Heat transfer enhancement using combined microchannel with vertical rectangular micro fins

This paper focuses on the numerical optimisation of a combined hybrid microchannel heat sink with rectangular solid fins. The axial length and volume are fixed, and external structure is allowed to vary. The simulation was performed on an elemental unit cell of the microchannel heat sink . The purpose of the optimisation is to discover an optimal geometric arrangement in internal and external configurations that minimises peak temperature in the microchannel heat sink. A high-density uniform heat flux of 250 W/cm2 is assumed to be dissipated on the bottom wall of the unit cell by microelectronics circuit boards devices. Computational fluid dynamic code was used to discretized the fluid domain and solve a set of governing equations. The influence of hydraulic diameter, external structural shape and fluid velocity on peak temperature and global thermal resistance, is discussed. Coolant or water of Reynolds number range 400 to 500 in a forced convection laminar flow is introduced through the inlet of the computational domain to remove the heat at the bottom of the rectangular block microchannel.

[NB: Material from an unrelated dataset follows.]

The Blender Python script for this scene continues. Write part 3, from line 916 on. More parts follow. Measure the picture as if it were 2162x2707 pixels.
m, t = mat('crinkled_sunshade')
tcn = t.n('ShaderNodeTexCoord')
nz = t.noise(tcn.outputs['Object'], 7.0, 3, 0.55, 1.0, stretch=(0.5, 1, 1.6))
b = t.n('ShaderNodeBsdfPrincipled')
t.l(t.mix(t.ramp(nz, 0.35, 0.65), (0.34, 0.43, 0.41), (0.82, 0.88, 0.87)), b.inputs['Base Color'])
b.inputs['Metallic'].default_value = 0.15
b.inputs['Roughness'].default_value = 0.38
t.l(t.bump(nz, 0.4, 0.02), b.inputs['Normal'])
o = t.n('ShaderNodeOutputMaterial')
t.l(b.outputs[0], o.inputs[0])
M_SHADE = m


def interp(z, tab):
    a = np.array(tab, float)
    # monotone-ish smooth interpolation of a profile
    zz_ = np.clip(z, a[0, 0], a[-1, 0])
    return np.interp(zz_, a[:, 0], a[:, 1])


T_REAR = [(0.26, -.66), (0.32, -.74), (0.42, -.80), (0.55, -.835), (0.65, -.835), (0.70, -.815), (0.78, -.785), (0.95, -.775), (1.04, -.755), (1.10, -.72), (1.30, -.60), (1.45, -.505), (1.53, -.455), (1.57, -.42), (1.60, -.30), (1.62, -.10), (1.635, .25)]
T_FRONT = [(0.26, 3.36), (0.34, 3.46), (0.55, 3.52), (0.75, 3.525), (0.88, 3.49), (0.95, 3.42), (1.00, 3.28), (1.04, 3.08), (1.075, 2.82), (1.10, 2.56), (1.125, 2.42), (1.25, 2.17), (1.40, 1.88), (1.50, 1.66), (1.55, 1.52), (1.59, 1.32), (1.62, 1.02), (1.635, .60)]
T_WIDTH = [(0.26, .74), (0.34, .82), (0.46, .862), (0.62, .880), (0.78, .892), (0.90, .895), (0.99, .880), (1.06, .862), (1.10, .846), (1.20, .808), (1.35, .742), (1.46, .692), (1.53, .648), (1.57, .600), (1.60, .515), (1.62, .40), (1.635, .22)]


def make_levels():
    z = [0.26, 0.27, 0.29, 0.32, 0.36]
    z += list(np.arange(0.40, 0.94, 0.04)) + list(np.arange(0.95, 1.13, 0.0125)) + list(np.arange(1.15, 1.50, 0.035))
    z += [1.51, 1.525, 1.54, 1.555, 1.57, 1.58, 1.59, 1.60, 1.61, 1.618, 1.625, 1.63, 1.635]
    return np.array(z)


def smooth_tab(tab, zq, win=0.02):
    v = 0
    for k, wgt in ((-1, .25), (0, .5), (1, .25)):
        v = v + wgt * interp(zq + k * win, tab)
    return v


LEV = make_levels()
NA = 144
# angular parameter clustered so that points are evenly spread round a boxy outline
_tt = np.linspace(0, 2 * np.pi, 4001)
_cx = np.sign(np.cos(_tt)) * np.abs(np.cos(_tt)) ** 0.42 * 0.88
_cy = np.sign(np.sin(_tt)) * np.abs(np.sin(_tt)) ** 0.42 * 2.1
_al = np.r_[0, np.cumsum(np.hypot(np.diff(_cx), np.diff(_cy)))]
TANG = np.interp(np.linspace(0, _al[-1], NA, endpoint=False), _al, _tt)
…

The results show that when the fluid velocity is increased from 9.8 to 12.3 m/s across the axial length of the micro heat sink, more heat is removed from the bottom of the combined heat sink. The results revealed that the pump power increased by 37.1% in combined microchannels with fins and from by 27.2% in finless micro heat sink. The result of the study is validated with what is documented in open literature for a traditional micro heat sink with circular flow channel and the trends agree.